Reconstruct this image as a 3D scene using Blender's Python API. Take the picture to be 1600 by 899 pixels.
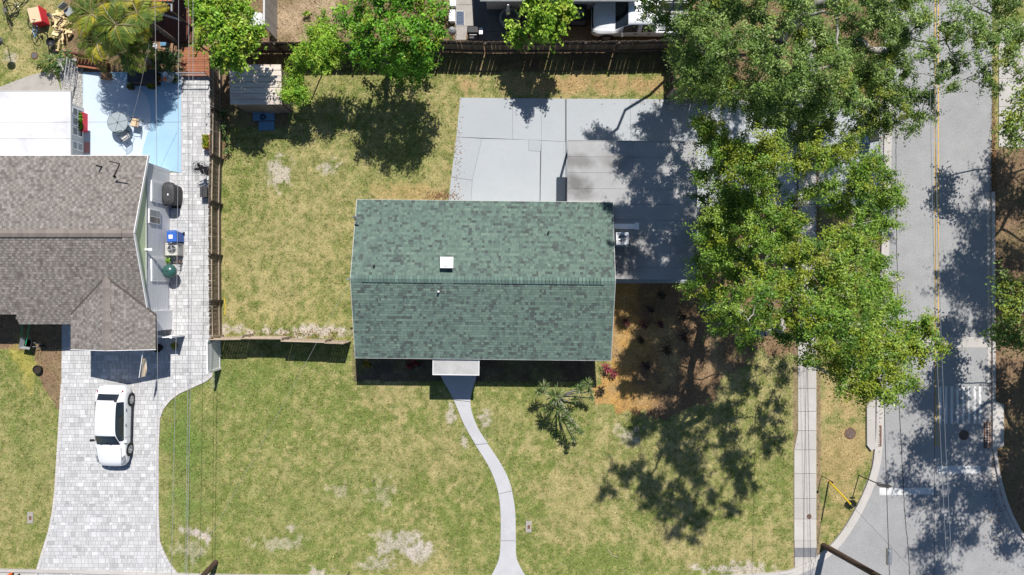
import bpy, math, random
import numpy as np
from mathutils import Vector, Matrix

for o in list(bpy.data.objects):
    bpy.data.objects.remove(o, do_unlink=True)
SC = bpy.context.scene
COL = SC.collection
random.seed(7)
RNG = np.random.default_rng(7)

# ------------------------------------------------------------------ camera, sky, sun, exposure
CAM_H = 39.5            # height of the drone above the lawn, metres
FPX = 1067.0            # focal length measured in photograph pixels
cam_d = bpy.data.cameras.new('camera')
cam_d.sensor_width = 36.0
cam_d.lens = FPX / 1600.0 * 36.0
cam_d.clip_start = 0.5
cam_d.clip_end = 3000.0
cam = bpy.data.objects.new('camera', cam_d)
cam.location = (0, 0, CAM_H)
COL.objects.link(cam)
SC.camera = cam

SUN_EL = 54.0
SHD = Vector((-0.26, -0.966)).normalized()      # ground direction in which shadows fall
sun_rot = math.atan2(-SHD.x, -SHD.y)
world = bpy.data.worlds.new('World')
SC.world = world
world.use_nodes = True
wn = world.node_tree
bg = wn.nodes['Background']
sky = wn.nodes.new('ShaderNodeTexSky')
sky.sky_type = 'NISHITA'
sky.sun_disc = False
sky.ozone_density = 3.5
sky.dust_density = 0.4
sky.sun_elevation = math.radians(SUN_EL)
sky.sun_rotation = sun_rot
wn.links.new(sky.outputs['Color'], bg.inputs['Color'])
bg.inputs['Strength'].default_value = 0.075
sun_d = bpy.data.lights.new('sun', 'SUN')
sun_d.energy = 5.0
sun_d.angle = math.radians(0.5)
sun_d.color = (1.0, 0.955, 0.89)
sun = bpy.data.objects.new('sun', sun_d)
ce, se = math.cos(math.radians(SUN_EL)), math.sin(math.radians(SUN_EL))
sun.rotation_euler = Vector((SHD.x * ce, SHD.y * ce, -se)).to_track_quat('-Z', 'Y').to_euler()
sun.location = (10, 30, 60)
COL.objects.link(sun)
SC.view_settings.view_transform = 'Standard'
SC.view_settings.look = 'None'
SC.view_settings.gamma = 1.0
SC.view_settings.exposure = 0.27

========

Please restate the material above line by line, exactly, beginning at its first line and ending with the line that contains "SC.camera = cam", without any pictures.

Reconstruct this image as a 3D scene using Blender's Python API. Take the picture to be 1600 by 899 pixels.
import bpy, math, random
import numpy as np
from mathutils import Vector, Matrix

for o in list(bpy.data.objects):
    bpy.data.objects.remove(o, do_unlink=True)
SC = bpy.context.scene
COL = SC.collection
random.seed(7)
RNG = np.random.default_rng(7)

# ------------------------------------------------------------------ camera, sky, sun, exposure
CAM_H = 39.5            # height of the drone above the lawn, metres
FPX = 1067.0            # focal length measured in photograph pixels
cam_d = bpy.data.cameras.new('camera')
cam_d.sensor_width = 36.0
cam_d.lens = FPX / 1600.0 * 36.0
cam_d.clip_start = 0.5
cam_d.clip_end = 3000.0
cam = bpy.data.objects.new('camera', cam_d)
cam.location = (0, 0, CAM_H)
COL.objects.link(cam)
SC.camera = cam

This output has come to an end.